Beluga whales can now be often spotted along Russia’s Far East coast

Beluga whales can now be often spotted along Russia’s Far East coast

12 July 2022

Human encounters with beluga whales along the Primorye Territory’s Pacific coast have become frequent since November 2019 when the marine mammals were released into the ocean from Srednyaya Bay where they had been kept for some time. 


This summer, several beluga whales swam up very close to a fishing boat in Amur Bay in Vladivostok.


“We had to stop fishing: first, we spotted one beluga whale near our boat; it saw our fishing tackle and wanted to play with it, so it started to catch the flasher and tug at it,” one of the anglers told RIA VladNews. “At first, we thought that a fish was biting but next we saw a large white spot and started to quickly remove our lines in case we injured it. As soon as we removed our fishing tackle, the whale swam away. Later it returned with its friends.”


Another resident of Vladivostok encountered a beluga whale while he was testing his new underwater immersion equipment at a depth of 10 metres.

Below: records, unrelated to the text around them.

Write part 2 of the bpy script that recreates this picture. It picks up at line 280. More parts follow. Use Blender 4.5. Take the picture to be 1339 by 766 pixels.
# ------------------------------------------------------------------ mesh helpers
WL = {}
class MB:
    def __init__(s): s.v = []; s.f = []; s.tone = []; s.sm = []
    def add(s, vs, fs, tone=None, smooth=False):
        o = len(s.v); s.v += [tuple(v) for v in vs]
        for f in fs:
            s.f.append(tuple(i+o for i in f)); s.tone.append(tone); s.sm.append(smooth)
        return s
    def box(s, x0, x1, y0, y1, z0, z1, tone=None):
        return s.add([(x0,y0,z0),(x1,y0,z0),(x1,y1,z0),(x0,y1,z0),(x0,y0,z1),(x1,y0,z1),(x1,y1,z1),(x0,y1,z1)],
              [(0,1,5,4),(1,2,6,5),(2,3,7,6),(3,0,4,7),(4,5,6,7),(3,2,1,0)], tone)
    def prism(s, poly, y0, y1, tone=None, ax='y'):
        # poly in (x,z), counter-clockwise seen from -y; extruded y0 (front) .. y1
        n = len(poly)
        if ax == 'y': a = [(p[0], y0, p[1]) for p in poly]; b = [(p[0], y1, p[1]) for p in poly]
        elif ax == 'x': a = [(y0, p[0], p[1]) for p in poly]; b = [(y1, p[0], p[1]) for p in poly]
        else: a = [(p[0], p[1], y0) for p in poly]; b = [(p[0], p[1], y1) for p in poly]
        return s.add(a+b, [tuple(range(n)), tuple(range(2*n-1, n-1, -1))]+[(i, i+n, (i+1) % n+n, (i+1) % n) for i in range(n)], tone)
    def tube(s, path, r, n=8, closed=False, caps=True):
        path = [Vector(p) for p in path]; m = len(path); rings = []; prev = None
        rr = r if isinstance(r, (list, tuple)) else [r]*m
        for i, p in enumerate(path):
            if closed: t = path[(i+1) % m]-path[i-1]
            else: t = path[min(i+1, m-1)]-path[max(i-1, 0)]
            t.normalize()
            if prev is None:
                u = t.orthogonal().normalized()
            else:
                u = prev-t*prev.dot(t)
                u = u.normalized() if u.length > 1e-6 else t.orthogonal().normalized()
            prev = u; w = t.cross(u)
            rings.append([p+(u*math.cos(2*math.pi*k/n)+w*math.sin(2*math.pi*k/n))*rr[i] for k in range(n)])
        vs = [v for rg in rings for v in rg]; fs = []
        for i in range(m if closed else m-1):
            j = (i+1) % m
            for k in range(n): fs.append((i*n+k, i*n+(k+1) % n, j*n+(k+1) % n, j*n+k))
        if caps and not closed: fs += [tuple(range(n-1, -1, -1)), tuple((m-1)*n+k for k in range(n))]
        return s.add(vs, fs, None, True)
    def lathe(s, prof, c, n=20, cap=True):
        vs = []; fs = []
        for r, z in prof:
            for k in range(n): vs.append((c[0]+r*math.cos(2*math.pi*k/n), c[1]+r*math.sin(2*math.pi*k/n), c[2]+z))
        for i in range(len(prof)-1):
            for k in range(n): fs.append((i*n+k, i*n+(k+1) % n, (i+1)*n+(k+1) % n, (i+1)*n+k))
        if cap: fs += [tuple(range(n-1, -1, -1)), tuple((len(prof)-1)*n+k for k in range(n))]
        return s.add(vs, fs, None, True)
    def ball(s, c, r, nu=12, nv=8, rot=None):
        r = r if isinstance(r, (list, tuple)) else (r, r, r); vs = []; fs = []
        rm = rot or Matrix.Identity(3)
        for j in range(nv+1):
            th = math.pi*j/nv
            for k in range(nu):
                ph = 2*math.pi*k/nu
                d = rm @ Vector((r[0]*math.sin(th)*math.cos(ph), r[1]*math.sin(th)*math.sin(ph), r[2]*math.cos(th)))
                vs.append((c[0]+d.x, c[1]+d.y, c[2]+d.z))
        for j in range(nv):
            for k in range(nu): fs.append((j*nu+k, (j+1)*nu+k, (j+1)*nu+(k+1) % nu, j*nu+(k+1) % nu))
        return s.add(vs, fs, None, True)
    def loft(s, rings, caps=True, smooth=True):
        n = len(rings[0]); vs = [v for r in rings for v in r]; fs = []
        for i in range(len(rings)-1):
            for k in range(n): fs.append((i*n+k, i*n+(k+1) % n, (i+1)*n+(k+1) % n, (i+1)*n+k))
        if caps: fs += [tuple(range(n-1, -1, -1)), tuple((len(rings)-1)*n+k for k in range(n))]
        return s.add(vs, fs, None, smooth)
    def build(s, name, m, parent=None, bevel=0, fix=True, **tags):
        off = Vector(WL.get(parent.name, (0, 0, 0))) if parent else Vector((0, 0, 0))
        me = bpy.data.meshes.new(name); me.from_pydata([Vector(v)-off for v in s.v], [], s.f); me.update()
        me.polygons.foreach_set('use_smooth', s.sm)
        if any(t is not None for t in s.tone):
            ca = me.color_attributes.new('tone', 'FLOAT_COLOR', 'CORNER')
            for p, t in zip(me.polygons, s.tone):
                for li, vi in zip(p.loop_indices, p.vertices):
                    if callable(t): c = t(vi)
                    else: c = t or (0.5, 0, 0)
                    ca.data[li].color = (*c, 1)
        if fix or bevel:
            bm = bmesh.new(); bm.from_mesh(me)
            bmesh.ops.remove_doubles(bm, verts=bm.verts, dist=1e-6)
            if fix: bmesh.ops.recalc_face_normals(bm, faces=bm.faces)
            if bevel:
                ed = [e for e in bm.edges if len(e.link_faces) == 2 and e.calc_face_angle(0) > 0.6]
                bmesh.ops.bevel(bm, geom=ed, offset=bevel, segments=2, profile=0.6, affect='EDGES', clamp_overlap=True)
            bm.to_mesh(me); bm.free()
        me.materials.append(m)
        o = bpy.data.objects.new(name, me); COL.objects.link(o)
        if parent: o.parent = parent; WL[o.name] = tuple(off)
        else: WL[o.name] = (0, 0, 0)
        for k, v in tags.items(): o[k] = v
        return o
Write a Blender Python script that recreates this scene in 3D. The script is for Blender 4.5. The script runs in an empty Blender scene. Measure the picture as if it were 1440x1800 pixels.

“It happened when I was leaving Stark Bay and was submerging to test the new underwater scooter,” the scuba diver told “While I was using my compass to find directions, I didn’t look much at my surroundings. When I found the direction to swim, I raised my eyes and saw a beluga whale’s eyes as close as 30 centimetres from my face. I was a bit taken aback. I managed to take control of myself almost instantly and moved on towards my motor boat. The beluga whale moved along, side by side with me, playing and showing an interest in the scooter,” the diver said, adding that the beluga whale continued to circle the boat for another 20 minutes.


Three more beluga whales were spotted near the Moscow State University yacht club in the Peter the Great Gulf where they were seen ranging along the coast for over six hours. According to yachtsmen, this was not the first time they had seen beluga whales in this area.


“They might have driven a shoal of fish into the bay and were feeding on it,” a yachtsman ventured.


Local divers decided to get acquainted with marine mammals and later posted their story on social media.


“As soon as we dived, beluga whales approached us, showing no aggression, however, after I inadvertently touched one of them, they started to behave aggressively and tried to bite us,” a diver said. “They tried to pull a flipper off me and caught another diver by the elbow. Incidentally, all this aggression is good, it is great – it means they are now wild marine mammals.”


By way of reminder, scientists do not recommend that people come into contact with beluga whales because feeding, touching or chasing them could lead to disastrous consequences for both the people involved and the marine mammals.